- [MATERIAL PROVIDED]:
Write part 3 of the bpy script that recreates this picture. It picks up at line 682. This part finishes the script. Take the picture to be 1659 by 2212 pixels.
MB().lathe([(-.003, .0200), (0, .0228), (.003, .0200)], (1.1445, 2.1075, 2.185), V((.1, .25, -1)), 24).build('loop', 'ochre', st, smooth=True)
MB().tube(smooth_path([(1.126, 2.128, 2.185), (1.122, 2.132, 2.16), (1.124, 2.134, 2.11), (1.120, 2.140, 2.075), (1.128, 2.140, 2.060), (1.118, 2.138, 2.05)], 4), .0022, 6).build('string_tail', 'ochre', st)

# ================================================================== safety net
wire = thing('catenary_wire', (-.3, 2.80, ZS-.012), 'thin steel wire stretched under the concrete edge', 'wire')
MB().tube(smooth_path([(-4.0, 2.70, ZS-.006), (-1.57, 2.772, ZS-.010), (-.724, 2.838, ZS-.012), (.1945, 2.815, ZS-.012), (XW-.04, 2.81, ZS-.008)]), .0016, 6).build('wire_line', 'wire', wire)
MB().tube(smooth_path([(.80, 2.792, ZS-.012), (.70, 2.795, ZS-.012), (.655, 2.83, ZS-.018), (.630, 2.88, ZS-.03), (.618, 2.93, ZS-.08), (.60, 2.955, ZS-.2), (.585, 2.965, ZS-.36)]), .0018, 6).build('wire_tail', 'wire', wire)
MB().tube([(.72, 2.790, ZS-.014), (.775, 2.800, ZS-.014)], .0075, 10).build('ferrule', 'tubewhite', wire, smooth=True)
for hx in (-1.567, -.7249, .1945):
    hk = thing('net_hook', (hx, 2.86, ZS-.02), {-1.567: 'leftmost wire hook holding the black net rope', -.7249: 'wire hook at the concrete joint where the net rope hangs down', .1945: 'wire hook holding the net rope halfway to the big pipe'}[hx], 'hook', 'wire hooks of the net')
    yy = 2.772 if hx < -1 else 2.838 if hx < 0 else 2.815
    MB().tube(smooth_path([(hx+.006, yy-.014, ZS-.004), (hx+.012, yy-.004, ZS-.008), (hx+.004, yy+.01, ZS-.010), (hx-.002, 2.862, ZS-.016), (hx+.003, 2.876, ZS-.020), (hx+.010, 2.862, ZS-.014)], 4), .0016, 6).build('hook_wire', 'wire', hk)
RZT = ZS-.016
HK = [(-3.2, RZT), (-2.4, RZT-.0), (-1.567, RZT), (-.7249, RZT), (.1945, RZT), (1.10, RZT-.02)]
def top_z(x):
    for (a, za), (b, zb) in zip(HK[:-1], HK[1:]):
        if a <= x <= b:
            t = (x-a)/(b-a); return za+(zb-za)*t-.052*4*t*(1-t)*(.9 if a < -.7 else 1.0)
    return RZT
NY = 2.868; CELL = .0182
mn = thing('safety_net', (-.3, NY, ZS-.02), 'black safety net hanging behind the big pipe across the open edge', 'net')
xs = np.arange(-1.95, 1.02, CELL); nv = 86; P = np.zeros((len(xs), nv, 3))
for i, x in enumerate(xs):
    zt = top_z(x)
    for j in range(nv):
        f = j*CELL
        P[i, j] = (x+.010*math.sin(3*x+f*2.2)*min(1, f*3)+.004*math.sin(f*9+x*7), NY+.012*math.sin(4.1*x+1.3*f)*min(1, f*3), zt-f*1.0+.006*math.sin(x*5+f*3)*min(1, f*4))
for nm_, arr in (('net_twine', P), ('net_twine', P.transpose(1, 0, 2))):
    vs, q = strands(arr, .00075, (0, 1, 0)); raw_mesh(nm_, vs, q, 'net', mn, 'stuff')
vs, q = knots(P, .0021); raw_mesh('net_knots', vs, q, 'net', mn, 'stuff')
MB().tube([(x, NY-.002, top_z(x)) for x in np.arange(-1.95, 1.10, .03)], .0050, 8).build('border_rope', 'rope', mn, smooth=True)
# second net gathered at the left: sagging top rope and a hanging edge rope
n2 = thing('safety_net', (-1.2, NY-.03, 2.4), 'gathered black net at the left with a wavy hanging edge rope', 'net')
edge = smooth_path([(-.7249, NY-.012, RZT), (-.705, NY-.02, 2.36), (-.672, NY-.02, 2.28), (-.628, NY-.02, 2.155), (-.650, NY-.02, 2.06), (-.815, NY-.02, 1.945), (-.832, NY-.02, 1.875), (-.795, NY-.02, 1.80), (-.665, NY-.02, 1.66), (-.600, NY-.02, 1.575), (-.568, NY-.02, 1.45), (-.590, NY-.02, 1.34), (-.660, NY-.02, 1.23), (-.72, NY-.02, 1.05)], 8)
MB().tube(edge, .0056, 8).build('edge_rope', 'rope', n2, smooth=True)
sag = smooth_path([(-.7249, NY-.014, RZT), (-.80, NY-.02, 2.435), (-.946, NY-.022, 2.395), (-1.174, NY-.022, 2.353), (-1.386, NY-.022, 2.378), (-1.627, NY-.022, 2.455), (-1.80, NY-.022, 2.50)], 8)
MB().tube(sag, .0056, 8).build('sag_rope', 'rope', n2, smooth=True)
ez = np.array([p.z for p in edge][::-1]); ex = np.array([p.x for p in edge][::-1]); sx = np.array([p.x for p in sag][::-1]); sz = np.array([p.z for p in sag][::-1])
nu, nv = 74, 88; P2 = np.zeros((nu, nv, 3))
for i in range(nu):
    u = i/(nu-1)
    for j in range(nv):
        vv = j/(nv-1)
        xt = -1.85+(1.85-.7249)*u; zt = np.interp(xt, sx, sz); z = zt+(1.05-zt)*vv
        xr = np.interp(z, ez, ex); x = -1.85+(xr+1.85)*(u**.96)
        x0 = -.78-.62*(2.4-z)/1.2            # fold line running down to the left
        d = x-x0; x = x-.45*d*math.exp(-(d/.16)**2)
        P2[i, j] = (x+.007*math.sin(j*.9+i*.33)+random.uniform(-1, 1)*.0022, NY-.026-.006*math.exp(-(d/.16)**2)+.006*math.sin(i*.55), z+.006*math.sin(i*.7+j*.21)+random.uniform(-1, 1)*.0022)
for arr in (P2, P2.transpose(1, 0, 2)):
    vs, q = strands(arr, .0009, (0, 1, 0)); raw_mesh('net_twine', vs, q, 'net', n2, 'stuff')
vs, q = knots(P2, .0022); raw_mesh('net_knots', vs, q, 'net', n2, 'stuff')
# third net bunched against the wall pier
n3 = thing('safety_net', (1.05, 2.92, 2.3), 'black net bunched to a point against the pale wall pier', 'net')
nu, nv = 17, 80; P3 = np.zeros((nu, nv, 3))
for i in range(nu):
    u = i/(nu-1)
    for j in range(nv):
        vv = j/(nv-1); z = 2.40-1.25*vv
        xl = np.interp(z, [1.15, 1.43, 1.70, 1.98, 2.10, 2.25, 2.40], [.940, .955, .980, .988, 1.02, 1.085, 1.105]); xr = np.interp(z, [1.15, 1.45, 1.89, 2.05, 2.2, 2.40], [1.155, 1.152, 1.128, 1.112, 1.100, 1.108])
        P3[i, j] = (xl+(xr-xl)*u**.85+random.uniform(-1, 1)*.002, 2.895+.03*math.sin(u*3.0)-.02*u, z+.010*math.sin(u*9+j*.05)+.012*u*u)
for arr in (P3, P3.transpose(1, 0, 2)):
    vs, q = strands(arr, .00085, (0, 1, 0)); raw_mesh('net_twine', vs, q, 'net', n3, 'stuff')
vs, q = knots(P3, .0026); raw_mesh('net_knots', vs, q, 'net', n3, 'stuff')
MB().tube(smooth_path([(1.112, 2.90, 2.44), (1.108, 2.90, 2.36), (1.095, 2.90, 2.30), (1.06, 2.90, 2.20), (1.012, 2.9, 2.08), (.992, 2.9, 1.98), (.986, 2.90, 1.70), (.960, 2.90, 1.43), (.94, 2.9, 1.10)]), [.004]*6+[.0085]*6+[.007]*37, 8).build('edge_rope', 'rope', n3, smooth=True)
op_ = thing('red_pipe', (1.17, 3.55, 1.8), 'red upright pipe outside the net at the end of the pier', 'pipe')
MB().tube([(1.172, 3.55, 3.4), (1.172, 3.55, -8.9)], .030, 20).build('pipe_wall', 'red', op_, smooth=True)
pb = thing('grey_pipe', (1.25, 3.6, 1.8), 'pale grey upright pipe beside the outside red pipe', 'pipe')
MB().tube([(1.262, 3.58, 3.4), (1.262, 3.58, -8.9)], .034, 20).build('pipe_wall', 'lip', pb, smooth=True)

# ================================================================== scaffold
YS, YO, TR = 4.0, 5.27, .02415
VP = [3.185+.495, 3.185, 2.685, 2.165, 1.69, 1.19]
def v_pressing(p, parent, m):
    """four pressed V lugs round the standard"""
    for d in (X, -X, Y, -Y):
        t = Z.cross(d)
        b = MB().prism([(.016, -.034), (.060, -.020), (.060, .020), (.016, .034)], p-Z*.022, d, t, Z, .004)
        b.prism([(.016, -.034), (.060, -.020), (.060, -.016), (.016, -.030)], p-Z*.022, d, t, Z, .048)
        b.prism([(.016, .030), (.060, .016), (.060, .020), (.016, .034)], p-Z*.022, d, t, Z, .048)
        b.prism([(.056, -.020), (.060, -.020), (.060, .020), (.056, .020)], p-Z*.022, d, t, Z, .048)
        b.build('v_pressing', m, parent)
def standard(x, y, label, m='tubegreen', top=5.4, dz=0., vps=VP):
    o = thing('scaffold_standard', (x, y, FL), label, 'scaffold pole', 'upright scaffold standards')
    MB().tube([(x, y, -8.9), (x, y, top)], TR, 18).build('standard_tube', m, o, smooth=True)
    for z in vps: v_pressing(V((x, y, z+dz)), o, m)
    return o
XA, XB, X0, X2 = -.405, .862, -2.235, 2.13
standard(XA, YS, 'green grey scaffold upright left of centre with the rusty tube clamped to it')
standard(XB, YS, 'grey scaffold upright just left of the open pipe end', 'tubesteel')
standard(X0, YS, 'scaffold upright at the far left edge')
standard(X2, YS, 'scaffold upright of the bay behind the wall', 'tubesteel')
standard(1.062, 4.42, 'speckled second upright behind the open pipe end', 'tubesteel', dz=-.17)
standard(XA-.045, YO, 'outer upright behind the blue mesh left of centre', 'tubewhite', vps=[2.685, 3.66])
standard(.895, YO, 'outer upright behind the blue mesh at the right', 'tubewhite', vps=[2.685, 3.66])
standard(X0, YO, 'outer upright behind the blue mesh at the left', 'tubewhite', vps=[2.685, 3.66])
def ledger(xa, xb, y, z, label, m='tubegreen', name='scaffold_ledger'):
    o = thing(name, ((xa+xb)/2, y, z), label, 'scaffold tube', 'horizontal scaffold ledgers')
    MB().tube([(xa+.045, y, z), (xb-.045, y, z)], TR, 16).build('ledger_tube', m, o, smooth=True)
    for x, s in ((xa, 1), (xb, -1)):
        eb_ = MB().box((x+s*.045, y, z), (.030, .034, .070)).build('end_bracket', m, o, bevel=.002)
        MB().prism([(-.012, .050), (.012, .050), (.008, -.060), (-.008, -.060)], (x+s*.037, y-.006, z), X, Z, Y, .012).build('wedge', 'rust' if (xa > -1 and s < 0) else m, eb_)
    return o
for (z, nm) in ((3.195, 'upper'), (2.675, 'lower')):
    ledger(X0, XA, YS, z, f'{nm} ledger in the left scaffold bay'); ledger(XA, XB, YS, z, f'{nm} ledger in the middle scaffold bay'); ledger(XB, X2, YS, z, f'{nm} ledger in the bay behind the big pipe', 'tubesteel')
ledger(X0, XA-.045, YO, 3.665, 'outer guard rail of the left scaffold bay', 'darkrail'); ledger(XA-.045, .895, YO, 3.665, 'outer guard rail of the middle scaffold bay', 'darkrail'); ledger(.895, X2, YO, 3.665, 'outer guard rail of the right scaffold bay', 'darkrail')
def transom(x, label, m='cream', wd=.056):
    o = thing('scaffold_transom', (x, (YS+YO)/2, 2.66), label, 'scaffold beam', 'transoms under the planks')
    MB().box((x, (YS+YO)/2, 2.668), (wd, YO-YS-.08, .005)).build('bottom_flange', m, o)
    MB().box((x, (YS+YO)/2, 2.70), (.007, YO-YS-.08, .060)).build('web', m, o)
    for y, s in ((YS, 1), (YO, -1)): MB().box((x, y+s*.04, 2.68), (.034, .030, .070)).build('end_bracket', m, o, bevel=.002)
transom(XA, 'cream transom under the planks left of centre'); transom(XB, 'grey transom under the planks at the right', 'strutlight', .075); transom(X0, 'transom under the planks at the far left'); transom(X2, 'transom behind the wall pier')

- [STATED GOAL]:
Starting with the first line of the data above, copy each line exactly until you reach the line with "6).build('string_tail', 'ochre', st)"; include that line as well.

- [TASK RESULT]:
Write part 3 of the bpy script that recreates this picture. It picks up at line 682. This part finishes the script. Take the picture to be 1659 by 2212 pixels.
MB().lathe([(-.003, .0200), (0, .0228), (.003, .0200)], (1.1445, 2.1075, 2.185), V((.1, .25, -1)), 24).build('loop', 'ochre', st, smooth=True)
MB().tube(smooth_path([(1.126, 2.128, 2.185), (1.122, 2.132, 2.16), (1.124, 2.134, 2.11), (1.120, 2.140, 2.075), (1.128, 2.140, 2.060), (1.118, 2.138, 2.05)], 4), .0022, 6).build('string_tail', 'ochre', st)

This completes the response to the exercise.